My Dad made a comment the other day that going for a walk to the reservoir was like going on an acid trip, and I saw this today and went mad with the camera – hence this little photographic piece. It is only for two months in the year, maybe three if we’re lucky, that we can really take pleasure in the colours and shades of autumn. So today I embraced it, possibly for the last time as winter begins to set in. No doubt the next season in the reservoir will provide a contrasting sparse and delicate beauty.



I was meant to be writing about burnout this week. Well, actually, I have been writing about burnout, for the last two weeks. It’s taken up most of my day, and my thoughts and energy, as I wade through books and articles detailing the whys and hows of emotional, physical and mental exhaustion. I’m applying to do a Phd on the very topic, which requires me to get to know my subject, before I’ve even started studying it in the academic sense. And in getting to know it, I’m also confronting it head on, accepting it into my life as a personal experience that I am living.

But before I stray too much into the subject, which I have no doubt I’ll be returning to, I will mentally drag myself back to this present moment. Today I’m having a break from burnout, and I’ve taken a walk in the local park. And as I was walking, I was reminding myself of the importance of attention – of forgetting about what I was doing or thinking yesterday, what I read this morning or what I’ll be doing tonight – and taking in my surroundings.

And there, suddenly, I remembered it was Autumn. Had I not noticed before? Sure I had, but there’s little recognition or appreciation when you’re locked up in a room typing or reading off a computer all day. Beautiful, colourful, glowing Autumn – that brief period that only lasts a month or so, when the trees are rich in vibrant colours of green, orange, yellow and red; when the leaves literally burst out at you, vying for attention. All the seasons are playful in some way, and allow us to remember our childhoods as if they are now. In the case of Autumn, it is the crunch of the leaves under your feet, or the look and feel of a soft, mahogany conker, which prove particularly satisfying.
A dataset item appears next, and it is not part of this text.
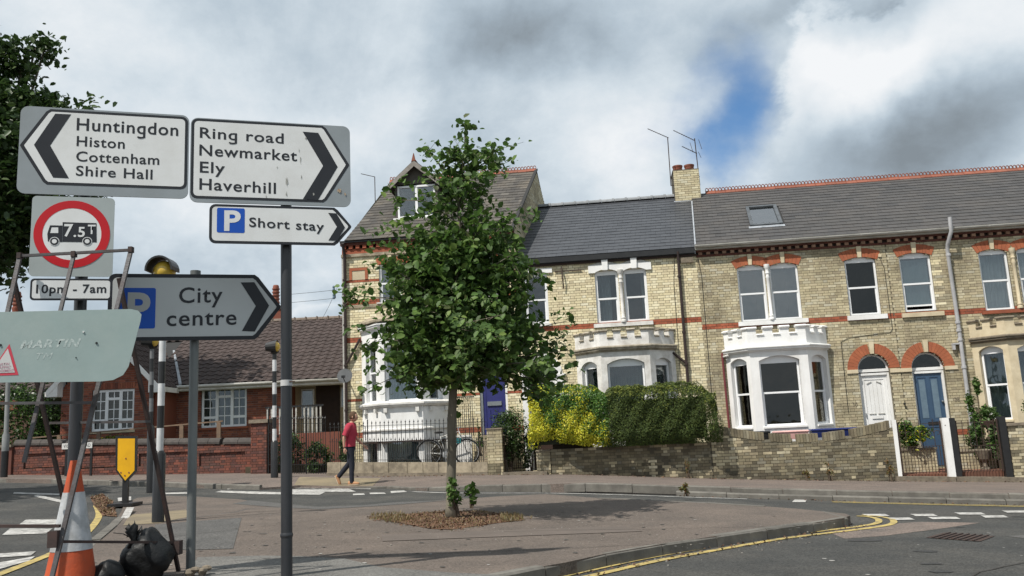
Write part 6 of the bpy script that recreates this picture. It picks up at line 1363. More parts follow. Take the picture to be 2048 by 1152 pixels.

Getting out of the house and walking around the park is a healing process because amid all the chaos, the busy lives, the self-doubts and fears, it’s a space to breathe. I’ve felt blocked the last few weeks, struggling to write or to find the words to express myself. The thought of returning to more writing on burnout was also too difficult, and too painful. It encourages me to be stuck in my own mind and thoughts, when actually it’s just as powerful and inspiring to see what’s outside myself. The beauty of Autumn doesn’t last long. In fact, the large globules of rain which are now pouring down, smattering against the windows, are a reminder that we have to snatch those moments of pleasure outdoors when we can. So go on, pay attention to the Autumn!

Develop interest in life as you see it; in people, things, literature, music – the world is so rich, simply throbbing with rich treasures, beautiful souls and interesting people. Forget yourself.